L'art sauve de la folie, parfois!
Je
reviens à Vigneault et son Tout l'monde est malheureux.
Tout
l'monde i'veut d'largent tout l'temps, chante-t-il.
Ces
temps-ci, oublions l'Ukraine et la Russie deux minutes (mais revenons-y après,
il ne faut pas rester indifférents!), je regarde les bulletins de nouvelles
comme un boxeur qui n'arrive plus à bien bouger pour esquiver et qui encaisse
les coups.
Parfois,
je mets un genou à terre. Je retourne dans mon coin. Je reprends des forces.
Il me
semble que tout le monde a quelque chose qui cloche. Et je ne discute pas le
bien-fondé des revendications, pas du tout! La plupart de celles-ci me semblent
tellement justes!
L'autre
jour, en écoutant une station de radio commerciale parlée, j'attrape un
bulletin de nouvelles.
Et vlan!
Après le récit quotidien de la guerre, voilà la situation locale: le réseau de
la santé souffre, le réseau communautaire aussi; les agriculteurs vivent des
moments difficiles; les garderies ne peuvent plus accueillir les enfants dont les
parents doivent travailler tous les deux pour subvenir aux besoins primaires et
colmater, en plus, la situation de pénurie de main-d'œuvre là où ils
travaillent; l'accès à la propriété est un Everest sur une route parsemée
d'autres obstacles...
J'arrête
là pour ne pas sombrer dans la déprime.
Tout de
suite après le bulletin, une publicité d'un des grands syndicats. Il y est dit
quelque chose comme : Monsieur Legault, vous n'avez pas de cœur, déliez
les cordons de la bourse.
Tout
l'monde i'veut d'largent, tam ti de la dedam...
Je répète :
je crois que la plupart des revendications sont fondées.
Mais
voilà que ça ne me rassure pas.
« Mon
gouvernement investit 18 Millions $ de plus en santé communautaire ».
« Mon ministère répond aux besoins criants avec une enveloppe de 6
millions $ ». « J'ai demandé aux fonctionnaires d'appliquer des
crédits supplémentaires de l'ordre de 10 millions $. Si ça, ce n'est pas de
l'action concrète! »
Peut-être
deviens-je encore plus cynique, mais voilà que j'ai l'impression qu'on imprime
de l'argent au gré des besoins.
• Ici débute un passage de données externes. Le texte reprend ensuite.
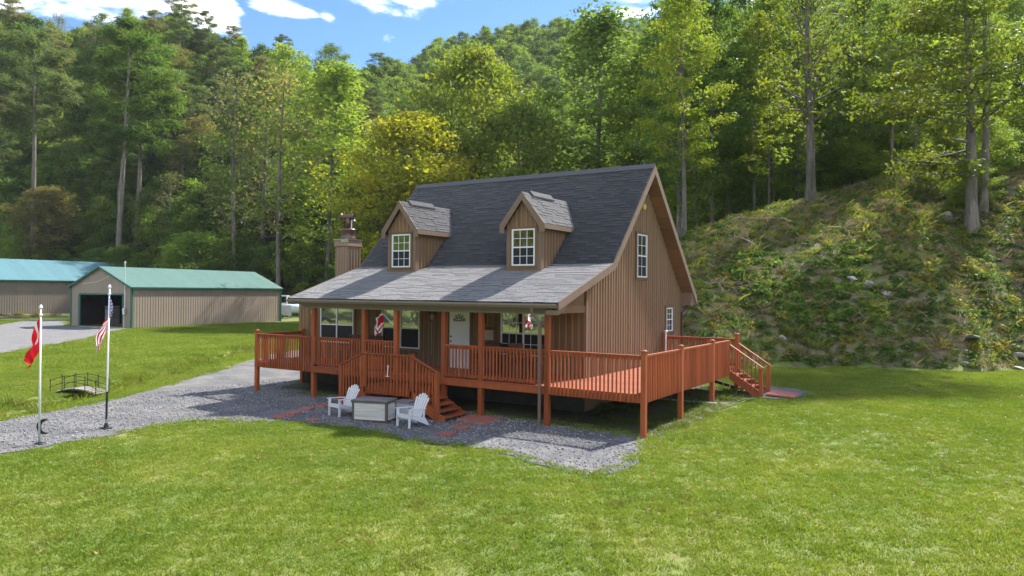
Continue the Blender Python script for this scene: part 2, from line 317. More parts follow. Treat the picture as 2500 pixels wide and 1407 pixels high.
def dup(root, loc=None, rz=None, label=None, scale=None):
    r = root.copy(); COL.objects.link(r)
    if loc is not None: r.location = loc
    if rz is not None: r.rotation_euler = (0, 0, rz)
    if scale is not None: r.scale = (scale,)*3 if not hasattr(scale, '__len__') else scale
    if label: r['label'] = label
    def rec(a, b):
        for ch in list(a.children):
            c = ch.copy(); COL.objects.link(c); c.parent = b; rec(ch, c)
    rec(root, r); return r

# ------------------------------------------------------------------ terrain
def uw(x, y): dx, dy = x-CAM.x, y-CAM.y; return dx*CYW+dy*SYW, -dx*SYW+dy*CYW
def xy(u, w): return CAM.x+u*CYW-w*SYW, CAM.y+u*SYW+w*CYW
def sst(t): t = np.clip(t, 0, 1); return t*t*(3-2*t)
DITCH = [(-15.5, -13), (-18.2, -7.3), (-20.3, -3.6), (-22.4, -1.2), (-32.7, 13.6), (-44, 29)]
def seg_dist(x, y, pl):
    d = np.full(np.shape(x), 1e9)
    for (ax, ay), (bx, by) in zip(pl[:-1], pl[1:]):
        vx, vy = bx-ax, by-ay; t = np.clip(((x-ax)*vx+(y-ay)*vy)/(vx*vx+vy*vy), 0, 1)
        d = np.minimum(d, np.hypot(x-ax-t*vx, y-ay-t*vy))
    return d
def hump(px, w):
    a = (px-1250)/1792.5
    wc = 46+np.clip((a-.23)/.47, -.6, 1.5)*14
    zc = np.interp(px, [1150, 1500, 1600, 1665, 1740, 1830, 1980, 2100, 2200, 2500, 3000], [0, 3.2, 5.4, 6.6, 7.5, 8.5, 9.9, 11.2, 12.6, 16.5, 20])
    return wc, zc
def terrain(x, y):
    x = np.asarray(x, float); y = np.asarray(y, float); u, w = uw(x, y); ws = np.maximum(w, 6.); px = 1250+1792.5*u/ws
    z = .034*np.clip(y, 0, 10)*sst((x+19)/5)
    z = z - .42*np.exp(-(seg_dist(x, y, DITCH)/.75)**2) + .16*np.exp(-(seg_dist(x-1.1*-.8, y-1.1*.6, DITCH)/.9)**2)
    z = z + .25*sst((w-24)/10)*sst((u-6)/6)
    w0 = np.interp(px, [-600, 0, 300, 450, 700, 900, 1100, 1300, 1700, 2500], [135, 128, 122, 112, 111, 108, 106, 102, 62, 74])
    wR = np.interp(px, [-600, 0, 600, 900, 1080, 1700, 2500], [215, 205, 205, 215, 330, 330, 240])
    ysk = np.interp(px, [-600, 0, 100, 200, 330, 430, 520, 600, 700, 850, 1000, 1060, 1130, 1200, 1300, 1380, 1560, 1700, 2100, 2500], [-60, 0, 25, 48, 20, 22, 70, 98, 112, 130, 140, 100, 88, 62, 56, 46, 60, 40, -100, -250])
    zR = 3.9+(709-ysk)/1792.5*wR - np.interp(px, [0, 900, 1080], [15, 14, 11])
    t = np.clip((w-w0)/(wR-w0), 0, 1); zm = zR*t*(.8+.2*t) - .12*np.maximum(w-wR, 0)
    wc, zc = hump(px, w); wt = 32.6+9*sst((9.5-u)/6.) + .5*np.sin(u*.55)+.3*np.sin(u*1.7+1)
    s = np.clip((w-wt)/(wc-wt), 0, 1); zh = zc*s*(1.42-.42*s) - .06*np.maximum(w-wc, 0)*(zc > .1)
    zh = np.where(w > wt, zh, 0)*(px > 1100)
    rough = sst((w-wt)/3)*(px > 1100)
    bump = rough*(.13*np.sin(x*1.3+y*.4)*np.sin(y*1.1-x*.3)+.07*np.sin(x*2.9+1)*np.sin(y*2.3)) + .03*np.sin(x*.8)*np.sin(y*.7+.4)
    bump = bump + .5*sst((w-w0)/20)*np.sin(x*.17)*np.sin(y*.21)
    return z + np.maximum(zm, 0)*1.0 + np.maximum(zh, 0)*1.0 + bump
def tz(x, y): return float(terrain(x, y))
def hill_mask(x, y):
    u, w = uw(np.asarray(x, float), np.asarray(y, float)); px = 1250+1792.5*u/np.maximum(w, 6.)
    wt = 32.6+9*sst((9.5-u)/6.)+.5*np.sin(u*.55)+.3*np.sin(u*1.7+1)
    return (w > wt) & (px > 1100)
def build_terrain():
    ul = np.unique(np.concatenate([np.arange(-420, -120, 8), np.arange(-120, -40, 2.5), np.arange(-40, 46, .75), np.arange(46, 120, 2.5), np.arange(120, 401, 8)]))
    wl = np.unique(np.concatenate([np.arange(-68, 4, 6), np.arange(4, 62, .75), np.arange(62, 130, 2.5), np.arange(130, 481, 7)]))
    U, Wg = np.meshgrid(ul, wl); X, Y = xy(U, Wg); Z = terrain(X, Y)
    v = np.stack([X.ravel(), Y.ravel(), Z.ravel()], 1); nu, nw = len(ul), len(wl)
    i = (np.arange(nw-1)[:, None]*nu+np.arange(nu-1)[None, :]).ravel(); f = np.stack([i, i+1, i+nu+1, i+nu], 1)
    me = np_mesh('ground', v, f, [M['lawn'], M['hillside'], M['forest_floor']], True)
    c = v[f].mean(1); uc, wc_ = uw(c[:, 0], c[:, 1]); px = 1250+1792.5*uc/np.maximum(wc_, 6)
    w0 = np.interp(px, [-600, 0, 300, 450, 700, 900, 1100, 1300, 1700, 2500], [135, 128, 122, 112, 111, 108, 106, 102, 62, 74])
    mi = np.zeros(len(f), np.int32); mi[hill_mask(c[:, 0], c[:, 1])] = 1; mi[(wc_ > w0-1)] = 2
    me.polygons.foreach_set('material_index', mi)
    o = link('ground', me); tag(o, 'mown lawn rising into a weedy bank and wooded hillsides', None, None, 'structure')
build_terrain()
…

Et que quelqu'un (l'économie étant une science)
viendra "scientifiquement" rééquilibrer les colonnes de chiffres pour
que ça marche.
Bref,
pour moi, la multiplication des enveloppes d'argent ne convient plus. On a
tellement manipulé l'argent qu'il ne m'apparaît plus comme une unité de mesure
crédible.
Je
propose cette analogie.
Le
professeur d'un élève appelle le parent :
- Ça ne va plus avec votre enfant.
Il ne va pas bien, je crois.
- Oh! Je m'en occupe, merci. J'agis
et j'injecte 1 000 dollars dès aujourd'hui, répond le parent.
- Ça me rassure. Ça devrait marcher,
conclut le professeur.
Dit
autrement: la grosseur de l'enveloppe ne garantit pas du tout la pertinence de
son contenu...
Clin
d'œil de la semaine
Les
promesses présentées à coups de millions de dollars sont comme une boîte livrée
par Amazon : trop grande et remplie de poches de plastique pleines d'air
et qui transporte un bien décevant volume utile. En plus, un sourire est
dessiné sur la boîte. Mais qui rit de qui, ici?